**SET EXERCISE**
Extract, in full, the lines below, beginning at the first and ending with the line that contains "rng = random.Random(7)". Pictures do not belong in the copy.

**SOURCE DATA**
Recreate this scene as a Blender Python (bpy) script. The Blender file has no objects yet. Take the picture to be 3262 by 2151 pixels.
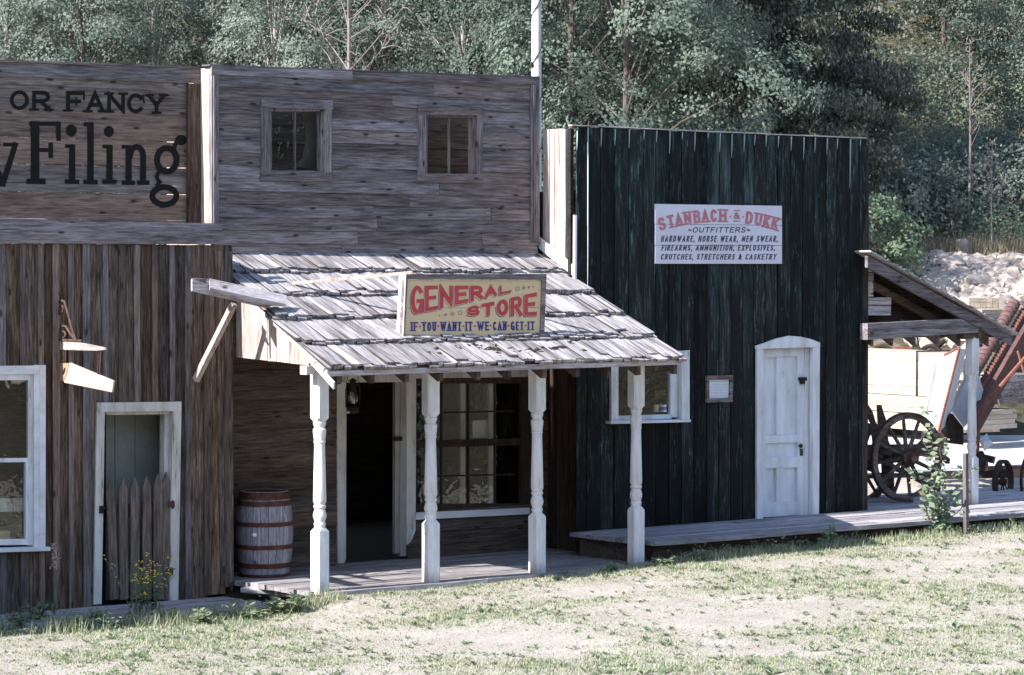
import bpy, bmesh, math, random
import numpy as np
from mathutils import Vector, Matrix, noise
R = math.radians
S = bpy.context.scene
COL = S.collection
rng = random.Random(7)

# ------------------------------------------------------------------ camera
FP, CXP, CYP = 9053.0, 1631.0, 1075.5          # focal length and centre in photo pixels (3262 wide)
YAW, PITCH = R(38), math.atan((1075.5 - 857) / 9053.0)
FW = Vector((math.sin(YAW) * math.cos(PITCH), math.cos(YAW) * math.cos(PITCH), -math.sin(PITCH)))
RT = Vector((math.cos(YAW), -math.sin(YAW), 0)); UP = RT.cross(FW)
def ray(x, y): return FW + RT * ((x - CXP) / FP) - UP * ((y - CYP) / FP)
CAM = -29.7 * ray(1019, 1883)
def PY(x, y, Y): r = ray(x, y); return CAM + r * ((Y - CAM.y) / r.y)
def PX(x, y, X): r = ray(x, y); return CAM + r * ((X - CAM.x) / r.x)
def PZ(x, y, Z): r = ray(x, y); return CAM + r * ((Z - CAM.z) / r.z)
def PD(x, y, d): return CAM + ray(x, y) * d
def PP(x, y, p0, n):
    r = ray(x, y); return CAM + r * ((Vector(p0) - CAM).dot(n) / r.dot(n))
cd = bpy.data.cameras.new('camera'); co = bpy.data.objects.new('camera', cd); COL.objects.link(co)
cd.sensor_width = 36; cd.lens = 36 * FP / 3262; cd.clip_end = 2000; cd.clip_start = .5
co.location = CAM; co.rotation_euler = (math.pi / 2 - PITCH, 0, -YAW)
S.camera = co
# ------------------------------------------------------------------ sky, sun, exposure
SUN = Vector((-1.32, .04, 1.0)).normalized()
w = bpy.data.worlds.new('World'); S.world = w; w.use_nodes = True
nt = w.node_tree; bg = nt.nodes['Background']
sk = nt.nodes.new('ShaderNodeTexSky'); sk.sky_type = 'NISHITA'; sk.sun_disc = False
sk.sun_elevation = math.asin(SUN.z); sk.sun_rotation = math.atan2(SUN.x, SUN.y); sk.dust_density = .6; sk.ozone_density = 1.3
nt.links.new(sk.outputs[0], bg.inputs[0]); bg.inputs[1].default_value = .145
sl = bpy.data.lights.new('sun', 'SUN'); so = bpy.data.objects.new('sun', sl); COL.objects.link(so)
sl.energy = 4.7; sl.angle = R(.5); sl.color = (1.0, .965, .93)
so.rotation_euler = SUN.to_track_quat('Z', 'Y').to_euler()
S.view_settings.view_transform = 'Standard'; S.view_settings.look = 'None'
S.view_settings.exposure = 1.42; S.view_settings.gamma = 1
S.cycles.max_bounces = 6; S.cycles.diffuse_bounces = 4; S.cycles.transparent_max_bounces = 12
S.cycles.caustics_reflective = False; S.cycles.caustics_refractive = False

# ------------------------------------------------------------------ materials
class NT:
    def __init__(s, name):
        s.m = bpy.data.materials.new(name); s.m.use_nodes = True; s.t = s.m.node_tree
        s.b = s.t.nodes['Principled BSDF']
        s.b.inputs['Roughness'].default_value = .9; s.b.inputs['Specular IOR Level'].default_value = .15
    def n(s, typ, **kw):
        nd = s.t.nodes.new('ShaderNode' + typ)
        for k, v in kw.items():
            if isinstance(k, str) and hasattr(nd, k): setattr(nd, k, v)
            else: nd.inputs[k.replace('_', ' ')].default_value = v
        return nd
    def l(s, a, b): s.t.links.new(a, b)
    def math(s, op, a, b=None):
        nd = s.n('Math', operation=op)
        for i, q in enumerate((a, b)):
            if q is None: continue
            if isinstance(q, (int, float)): nd.inputs[i].default_value = q
            else: s.l(q, nd.inputs[i])
        return nd.outputs[0]
    def ramp(s, fac, stops, interp='LINEAR'):
        nd = s.n('ValToRGB'); cr = nd.color_ramp; cr.interpolation = interp
        while len(cr.elements) < len(stops): cr.elements.new(.5)
        for e, (p, c) in zip(cr.elements, stops): e.position = p; e.color = (*c, 1) if len(c) == 3 else c
        s.l(fac, nd.inputs[0]); return nd.outputs[0]
    def mix(s, fac, a, b, typ='MIX'):
        nd = s.n('Mix', data_type='RGBA', blend_type=typ)
        for i, q in ((0, fac), (6, a), (7, b)):
            if isinstance(q, (int, float)): nd.inputs[i].default_value = q
            elif isinstance(q, tuple): nd.inputs[i].default_value = (*q, 1)
            else: s.l(q, nd.inputs[i])
        return nd.outputs[2]
    def coord(s, scale, rnd=True):
        tc = s.n('TexCoord'); o = tc.outputs['Object']
        if rnd:
            at = s.n('Attribute', attribute_name='rnd')
            va = s.n('VectorMath', operation='MULTIPLY_ADD'); s.l(at.outputs['Color'], va.inputs[0])
            va.inputs[1].default_value = (23, 17, 29); s.l(o, va.inputs[2]); o = va.outputs[0]; s.at = at
        mp = s.n('Mapping'); mp.inputs['Scale'].default_value = scale; s.l(o, mp.inputs[0]); return mp.outputs[0]
    def noise(s, vec, scale=1, detail=5, rough=.6, dist=0):
        nd = s.n('TexNoise', Scale=scale, Detail=detail, Roughness=rough, Distortion=dist); s.l(vec, nd.inputs['Vector']); return nd.outputs[0]
    def bump(s, h, strength=.4, dist=.01):
        nd = s.n('Bump', Strength=strength, Distance=dist); s.l(h, nd.inputs['Height']); s.l(nd.outputs[0], s.b.inputs['Normal'])
    def base(s, c): s.l(c, s.b.inputs['Base Color'])
def axs(axis, al, ac): return tuple(al if i == axis else ac for i in range(3))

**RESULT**
Recreate this scene as a Blender Python (bpy) script. The Blender file has no objects yet. Take the picture to be 3262 by 2151 pixels.
import bpy, bmesh, math, random
import numpy as np
from mathutils import Vector, Matrix, noise
R = math.radians
S = bpy.context.scene
COL = S.collection
rng = random.Random(7)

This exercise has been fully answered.